What you will do:
Repeat every line exactly, keeping the pictures out of the copy.
>> BEGIN
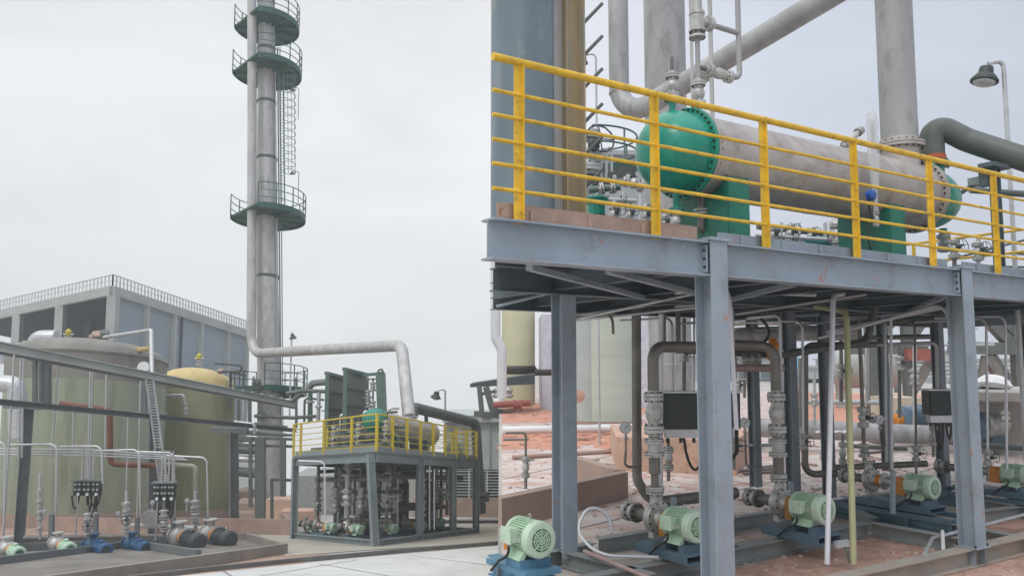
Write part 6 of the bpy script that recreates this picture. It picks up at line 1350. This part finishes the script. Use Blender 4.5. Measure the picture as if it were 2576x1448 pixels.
# dark pipe to the right of the platform
t = T('drop_pipe', P(1205, 1290, 42), 'dark pipe descending right from the distant exchanger and dropping to the ground', 'pipe')
MB().tube([P(1038, 1048, 38), P(1038, 1024, 38), P(1196, 1062, 43), P(1210, 1290, 43)], .26, 20, bend=.5).build('pipe', PIPED, t)
MB().lathe(P(1210, 1258, 43), Z, [(0, .42), (.15, .42), (.17, .28), (.3, .42), (.45, .42)], 20).build('flange', PIPED, t)
MB().tube([P(1073, 1078, 39), P(1071, 1036, 39)], .09, 8).build('support_leg', PIPED, t); MB().bar(P(1062, 1036, 39), P(1084, 1038, 39), .3, .2).build('support_head', PIPED, t)
p = P(1119, 1062, 43); lamp(1100, 992, 0, 0, (P(1119, 1090, 43)), 43, .05, 'small street lamp above the pale boxes right of the distant platform', 1.6)
p = P(727, 1050, 50); lamp(734, 845, 0, 0, P(728, 1050, 50), 50, .05, 'small lamp on a thin pole just right of the tall column', 1.3)
# buildings & cooler to the right
t = T('cooling_unit', G(1160, 1275), 'pale grey sheet-metal cooling unit with louvred lower walls right of the distant platform', 'cooling unit')
def pbox(x0, x1, yt, yb, d, dp, m, nm):
    a = P(x0, yt, d); b = P(x1, yt, d); zb = P(x0, yb, d).z
    MB().hexa([V((a.x, d, zb)), V((b.x, d, zb)), V((b.x, d+dp, zb)), V((a.x, d+dp, zb))], [V((a.x, d, a.z)), V((b.x, d, a.z)), V((b.x, d+dp, a.z)), V((a.x, d+dp, a.z))]).build(nm, m, t)
pbox(1150, 1262, 1062, 1180, 50, 6, LTGREY, 'upper_wall'); pbox(1118, 1158, 1052, 1182, 51, 5, LTGREY, 'side_wall'); pbox(1112, 1262, 1044, 1061, 49.6, 6.5, LTGREY, 'top_fascia')
pbox(1060, 1262, 1182, 1250, 50.2, 5, PIPED, 'louvre_backing'); pbox(1040, 1262, 1251, 1300, 49.8, 5.5, CONCB, 'plinth')
for k_ in range(9): a = P(1060, 1184+k_*7.4, 50); b = P(1262, 1184+k_*7.4, 50); MB().bar(a, b, .22, .05).build('louvre', LTGREY, t)
for px in (1120, 1180, 1225): p = P(px, 1182, 49.9); q_ = P(px, 1250, 49.9); MB().bar(q_, p, .12, .12, up=(0, 1, 0)).build('frame_post', LTGREY, t)
MB().lathe(P(1143, 1133, 49.8), (-.3, -1, 0), [(0, .5), (.3, .5), (.35, .38), (.36, .3)], 24).build('fan_cowl', PIPED, t)
for px in (1163, 1190, 1232): MB().bar(P(px, 1180, 49.93), P(px, 1063, 49.93), .06, .06, up=(0, 1, 0)).build('standing_seam', GALV, t)
slab('far_building', 1020, 1066, 1170, 62, 4, gz(62)-.5, mat('cream_grey_wall', (.36, .36, .33), .7), 'small cream house with blue windows seen under the distant platform', 'building')
slab('far_building', 735, 880, 1196, 66, 5, gz(66)-.5, mat('far_grey_wall', (.30, .31, .30), .8), 'low grey wall far behind the distant platform', 'building')  # plain mid-grey wall colour
slab('far_building', 885, 1020, 1170, 64, 5, gz(64)-.5, mat('far_grey_wall2', (.24, .25, .25), .8), 'dark grey shed behind the distant platform interior', 'building')  # plain darker grey wall colour
for i, (px, py, d, w_, m) in enumerate(((750, 1310, 45, 2.0, OCHRE), (700, 1280, 47, 1.4, OCHRE))):
    p = P(px, py-25, d); t = T('brown_block', V((p.x, p.y, gz(p.y))), ('right', 'left')[i]+' orange-brown block between the portal frame and the distant platform', 'block')
    MB().hexa([V((p.x-w_/2, p.y, gz(p.y)-.1)), V((p.x+w_/2, p.y, gz(p.y)-.1)), V((p.x+w_/2, p.y+1, gz(p.y+1)-.1)), V((p.x-w_/2, p.y+1, gz(p.y+1)-.1))], [V((p.x-w_/2, p.y, p.z)), V((p.x+w_/2, p.y, p.z)), V((p.x+w_/2, p.y+1, p.z)), V((p.x-w_/2, p.y+1, p.z))]).build('block', m, t)
# cleanup of helper values on prototypes
for o in bpy.data.objects:
    for k_ in ('vx', 'sx', 'fb'):
        if k_ in o: del o[k_]

# ============================================================ HAZE
hz_ = MB().box(-330, 330, -32, 305, -50, 34).build('haze', CONC)
hz_.data.materials.clear(); hm = bpy.data.materials.new('haze_air'); hm.use_nodes = True; n = hm.node_tree.nodes; n.clear()
o_ = n.new('ShaderNodeOutputMaterial'); pv = n.new('ShaderNodeVolumePrincipled'); pv.inputs['Color'].default_value = (.93, .96, .97, 1); pv.inputs['Density'].default_value = .0021
hm.node_tree.links.new(pv.outputs[0], o_.inputs['Volume']); hz_.data.materials.append(hm); tag(hz_, 'thin pale haze hanging over the whole site', 'haze', kind='stuff')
>> END
The solution:
Write part 6 of the bpy script that recreates this picture. It picks up at line 1350. This part finishes the script. Use Blender 4.5. Measure the picture as if it were 2576x1448 pixels.
# dark pipe to the right of the platform
t = T('drop_pipe', P(1205, 1290, 42), 'dark pipe descending right from the distant exchanger and dropping to the ground', 'pipe')
MB().tube([P(1038, 1048, 38), P(1038, 1024, 38), P(1196, 1062, 43), P(1210, 1290, 43)], .26, 20, bend=.5).build('pipe', PIPED, t)
MB().lathe(P(1210, 1258, 43), Z, [(0, .42), (.15, .42), (.17, .28), (.3, .42), (.45, .42)], 20).build('flange', PIPED, t)
MB().tube([P(1073, 1078, 39), P(1071, 1036, 39)], .09, 8).build('support_leg', PIPED, t); MB().bar(P(1062, 1036, 39), P(1084, 1038, 39), .3, .2).build('support_head', PIPED, t)
p = P(1119, 1062, 43); lamp(1100, 992, 0, 0, (P(1119, 1090, 43)), 43, .05, 'small street lamp above the pale boxes right of the distant platform', 1.6)
p = P(727, 1050, 50); lamp(734, 845, 0, 0, P(728, 1050, 50), 50, .05, 'small lamp on a thin pole just right of the tall column', 1.3)
# buildings & cooler to the right
t = T('cooling_unit', G(1160, 1275), 'pale grey sheet-metal cooling unit with louvred lower walls right of the distant platform', 'cooling unit')
def pbox(x0, x1, yt, yb, d, dp, m, nm):
    a = P(x0, yt, d); b = P(x1, yt, d); zb = P(x0, yb, d).z
    MB().hexa([V((a.x, d, zb)), V((b.x, d, zb)), V((b.x, d+dp, zb)), V((a.x, d+dp, zb))], [V((a.x, d, a.z)), V((b.x, d, a.z)), V((b.x, d+dp, a.z)), V((a.x, d+dp, a.z))]).build(nm, m, t)
pbox(1150, 1262, 1062, 1180, 50, 6, LTGREY, 'upper_wall'); pbox(1118, 1158, 1052, 1182, 51, 5, LTGREY, 'side_wall'); pbox(1112, 1262, 1044, 1061, 49.6, 6.5, LTGREY, 'top_fascia')
pbox(1060, 1262, 1182, 1250, 50.2, 5, PIPED, 'louvre_backing'); pbox(1040, 1262, 1251, 1300, 49.8, 5.5, CONCB, 'plinth')
for k_ in range(9): a = P(1060, 1184+k_*7.4, 50); b = P(1262, 1184+k_*7.4, 50); MB().bar(a, b, .22, .05).build('louvre', LTGREY, t)
for px in (1120, 1180, 1225): p = P(px, 1182, 49.9); q_ = P(px, 1250, 49.9); MB().bar(q_, p, .12, .12, up=(0, 1, 0)).build('frame_post', LTGREY, t)
MB().lathe(P(1143, 1133, 49.8), (-.3, -1, 0), [(0, .5), (.3, .5), (.35, .38), (.36, .3)], 24).build('fan_cowl', PIPED, t)
for px in (1163, 1190, 1232): MB().bar(P(px, 1180, 49.93), P(px, 1063, 49.93), .06, .06, up=(0, 1, 0)).build('standing_seam', GALV, t)
slab('far_building', 1020, 1066, 1170, 62, 4, gz(62)-.5, mat('cream_grey_wall', (.36, .36, .33), .7), 'small cream house with blue windows seen under the distant platform', 'building')
slab('far_building', 735, 880, 1196, 66, 5, gz(66)-.5, mat('far_grey_wall', (.30, .31, .30), .8), 'low grey wall far behind the distant platform', 'building')  # plain mid-grey wall colour
slab('far_building', 885, 1020, 1170, 64, 5, gz(64)-.5, mat('far_grey_wall2', (.24, .25, .25), .8), 'dark grey shed behind the distant platform interior', 'building')  # plain darker grey wall colour
for i, (px, py, d, w_, m) in enumerate(((750, 1310, 45, 2.0, OCHRE), (700, 1280, 47, 1.4, OCHRE))):
    p = P(px, py-25, d); t = T('brown_block', V((p.x, p.y, gz(p.y))), ('right', 'left')[i]+' orange-brown block between the portal frame and the distant platform', 'block')
    MB().hexa([V((p.x-w_/2, p.y, gz(p.y)-.1)), V((p.x+w_/2, p.y, gz(p.y)-.1)), V((p.x+w_/2, p.y+1, gz(p.y+1)-.1)), V((p.x-w_/2, p.y+1, gz(p.y+1)-.1))], [V((p.x-w_/2, p.y, p.z)), V((p.x+w_/2, p.y, p.z)), V((p.x+w_/2, p.y+1, p.z)), V((p.x-w_/2, p.y+1, p.z))]).build('block', m, t)
# cleanup of helper values on prototypes
for o in bpy.data.objects:
    for k_ in ('vx', 'sx', 'fb'):
        if k_ in o: del o[k_]

# ============================================================ HAZE
hz_ = MB().box(-330, 330, -32, 305, -50, 34).build('haze', CONC)
hz_.data.materials.clear(); hm = bpy.data.materials.new('haze_air'); hm.use_nodes = True; n = hm.node_tree.nodes; n.clear()
o_ = n.new('ShaderNodeOutputMaterial'); pv = n.new('ShaderNodeVolumePrincipled'); pv.inputs['Color'].default_value = (.93, .96, .97, 1); pv.inputs['Density'].default_value = .0021
hm.node_tree.links.new(pv.outputs[0], o_.inputs['Volume']); hz_.data.materials.append(hm); tag(hz_, 'thin pale haze hanging over the whole site', 'haze', kind='stuff')